**Your task:**
Without the pictures, output the lines of the material from the very first through the one that holds "S.camera = cam".

**Data section:**
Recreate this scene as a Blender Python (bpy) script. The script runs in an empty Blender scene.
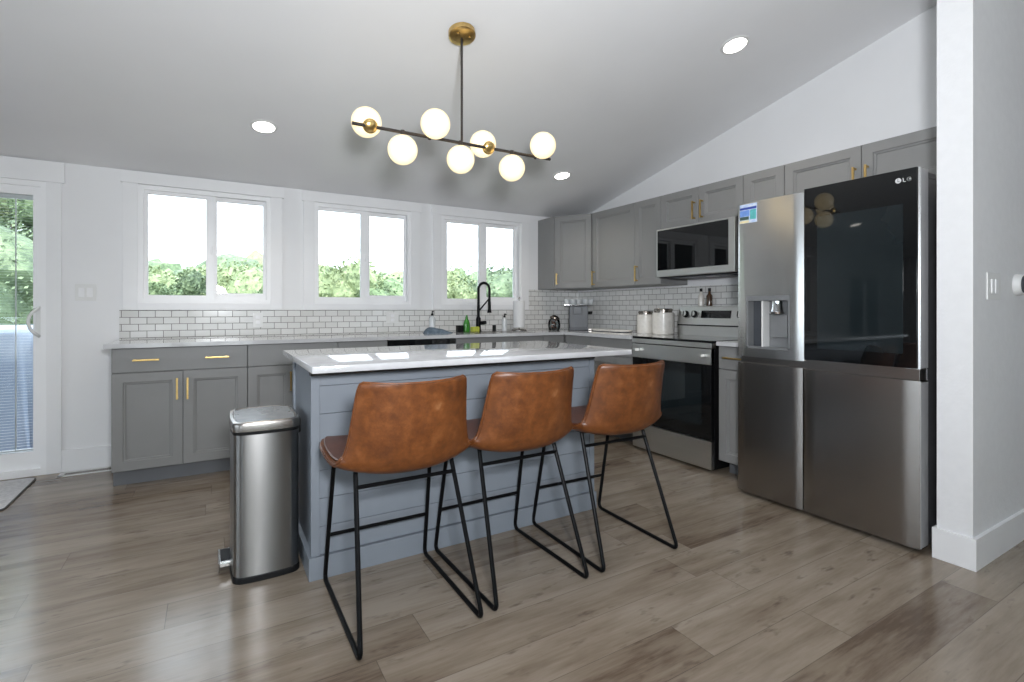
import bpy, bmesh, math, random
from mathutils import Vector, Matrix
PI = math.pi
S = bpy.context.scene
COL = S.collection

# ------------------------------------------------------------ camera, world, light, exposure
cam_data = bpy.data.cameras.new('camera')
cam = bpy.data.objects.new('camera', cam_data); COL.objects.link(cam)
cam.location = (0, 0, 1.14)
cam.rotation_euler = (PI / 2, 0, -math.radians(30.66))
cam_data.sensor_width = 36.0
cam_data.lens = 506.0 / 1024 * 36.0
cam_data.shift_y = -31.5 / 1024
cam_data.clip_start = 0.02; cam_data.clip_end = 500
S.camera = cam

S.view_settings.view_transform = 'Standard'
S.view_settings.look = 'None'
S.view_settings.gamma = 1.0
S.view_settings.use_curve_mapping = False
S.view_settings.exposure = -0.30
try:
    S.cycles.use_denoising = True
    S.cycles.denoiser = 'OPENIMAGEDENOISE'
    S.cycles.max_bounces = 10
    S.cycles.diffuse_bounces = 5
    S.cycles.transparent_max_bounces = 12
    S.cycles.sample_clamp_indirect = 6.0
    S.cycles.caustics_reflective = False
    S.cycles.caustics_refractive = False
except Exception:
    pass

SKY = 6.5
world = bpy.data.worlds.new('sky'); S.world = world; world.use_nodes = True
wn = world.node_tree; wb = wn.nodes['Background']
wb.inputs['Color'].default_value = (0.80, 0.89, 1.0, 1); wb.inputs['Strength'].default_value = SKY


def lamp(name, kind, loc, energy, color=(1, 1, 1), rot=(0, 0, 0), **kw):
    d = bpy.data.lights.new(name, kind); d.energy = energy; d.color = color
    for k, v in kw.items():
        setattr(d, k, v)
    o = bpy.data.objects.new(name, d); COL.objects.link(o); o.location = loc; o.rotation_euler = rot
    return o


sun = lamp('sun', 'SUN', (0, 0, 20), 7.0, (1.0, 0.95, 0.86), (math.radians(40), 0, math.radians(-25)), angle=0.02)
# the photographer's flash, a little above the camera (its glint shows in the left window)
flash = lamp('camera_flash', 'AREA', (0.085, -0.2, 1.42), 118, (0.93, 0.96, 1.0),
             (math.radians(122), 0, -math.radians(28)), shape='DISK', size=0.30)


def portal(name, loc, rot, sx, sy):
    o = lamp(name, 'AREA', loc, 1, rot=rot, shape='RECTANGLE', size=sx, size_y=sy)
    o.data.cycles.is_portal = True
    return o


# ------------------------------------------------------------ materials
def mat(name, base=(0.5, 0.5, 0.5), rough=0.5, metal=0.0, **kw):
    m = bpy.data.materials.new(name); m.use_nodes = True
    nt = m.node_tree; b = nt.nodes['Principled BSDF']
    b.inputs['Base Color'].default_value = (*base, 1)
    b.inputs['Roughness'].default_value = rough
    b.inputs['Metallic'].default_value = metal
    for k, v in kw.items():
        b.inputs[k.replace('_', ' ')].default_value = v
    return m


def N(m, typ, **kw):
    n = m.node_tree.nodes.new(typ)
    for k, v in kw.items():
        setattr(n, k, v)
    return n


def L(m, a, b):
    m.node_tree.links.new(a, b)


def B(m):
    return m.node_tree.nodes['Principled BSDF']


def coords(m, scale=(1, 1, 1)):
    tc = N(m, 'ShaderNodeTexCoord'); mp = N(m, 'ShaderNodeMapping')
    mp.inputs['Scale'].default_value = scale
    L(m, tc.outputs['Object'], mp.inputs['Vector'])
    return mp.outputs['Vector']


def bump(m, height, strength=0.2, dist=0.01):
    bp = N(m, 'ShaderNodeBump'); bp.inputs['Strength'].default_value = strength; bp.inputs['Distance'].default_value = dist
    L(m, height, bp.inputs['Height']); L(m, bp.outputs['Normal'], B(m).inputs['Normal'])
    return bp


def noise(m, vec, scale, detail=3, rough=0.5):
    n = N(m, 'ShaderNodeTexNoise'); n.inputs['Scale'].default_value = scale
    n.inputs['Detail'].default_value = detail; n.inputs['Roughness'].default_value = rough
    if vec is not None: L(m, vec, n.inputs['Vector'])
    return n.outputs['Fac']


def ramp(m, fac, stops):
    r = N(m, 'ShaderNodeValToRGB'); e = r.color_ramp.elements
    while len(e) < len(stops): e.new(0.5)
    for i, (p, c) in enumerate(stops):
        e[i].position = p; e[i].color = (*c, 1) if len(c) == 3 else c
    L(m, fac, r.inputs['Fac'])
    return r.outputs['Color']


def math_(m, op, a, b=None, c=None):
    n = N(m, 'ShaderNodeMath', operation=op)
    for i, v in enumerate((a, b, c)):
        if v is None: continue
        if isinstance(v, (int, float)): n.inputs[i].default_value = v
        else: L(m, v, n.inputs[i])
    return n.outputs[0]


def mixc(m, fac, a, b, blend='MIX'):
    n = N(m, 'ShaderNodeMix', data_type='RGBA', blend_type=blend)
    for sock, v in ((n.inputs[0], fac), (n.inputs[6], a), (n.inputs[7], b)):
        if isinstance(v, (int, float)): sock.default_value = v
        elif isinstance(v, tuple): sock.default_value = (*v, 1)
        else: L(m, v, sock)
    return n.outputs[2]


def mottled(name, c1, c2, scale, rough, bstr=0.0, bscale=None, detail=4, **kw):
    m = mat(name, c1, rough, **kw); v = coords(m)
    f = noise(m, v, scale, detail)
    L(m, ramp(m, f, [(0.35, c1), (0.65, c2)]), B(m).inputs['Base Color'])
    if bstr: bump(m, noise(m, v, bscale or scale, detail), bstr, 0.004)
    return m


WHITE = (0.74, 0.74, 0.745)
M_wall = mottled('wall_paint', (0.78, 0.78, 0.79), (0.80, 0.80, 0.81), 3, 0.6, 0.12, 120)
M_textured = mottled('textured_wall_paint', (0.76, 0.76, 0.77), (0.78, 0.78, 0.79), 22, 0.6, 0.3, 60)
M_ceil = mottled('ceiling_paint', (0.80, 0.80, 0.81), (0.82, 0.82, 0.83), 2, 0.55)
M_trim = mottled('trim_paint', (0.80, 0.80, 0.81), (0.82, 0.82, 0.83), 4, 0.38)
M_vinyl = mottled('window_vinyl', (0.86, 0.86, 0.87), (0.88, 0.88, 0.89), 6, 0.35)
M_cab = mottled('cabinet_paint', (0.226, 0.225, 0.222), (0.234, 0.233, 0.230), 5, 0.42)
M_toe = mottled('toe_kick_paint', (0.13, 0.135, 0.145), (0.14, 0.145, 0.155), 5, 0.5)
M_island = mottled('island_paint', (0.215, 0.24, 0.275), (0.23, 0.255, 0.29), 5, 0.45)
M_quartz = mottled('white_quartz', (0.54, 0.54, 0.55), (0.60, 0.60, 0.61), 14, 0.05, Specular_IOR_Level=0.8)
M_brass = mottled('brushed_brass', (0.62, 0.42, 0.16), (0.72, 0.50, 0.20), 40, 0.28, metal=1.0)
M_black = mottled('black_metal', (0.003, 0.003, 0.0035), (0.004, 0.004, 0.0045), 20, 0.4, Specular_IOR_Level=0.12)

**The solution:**
Recreate this scene as a Blender Python (bpy) script. The script runs in an empty Blender scene.
import bpy, bmesh, math, random
from mathutils import Vector, Matrix
PI = math.pi
S = bpy.context.scene
COL = S.collection

# ------------------------------------------------------------ camera, world, light, exposure
cam_data = bpy.data.cameras.new('camera')
cam = bpy.data.objects.new('camera', cam_data); COL.objects.link(cam)
cam.location = (0, 0, 1.14)
cam.rotation_euler = (PI / 2, 0, -math.radians(30.66))
cam_data.sensor_width = 36.0
cam_data.lens = 506.0 / 1024 * 36.0
cam_data.shift_y = -31.5 / 1024
cam_data.clip_start = 0.02; cam_data.clip_end = 500
S.camera = cam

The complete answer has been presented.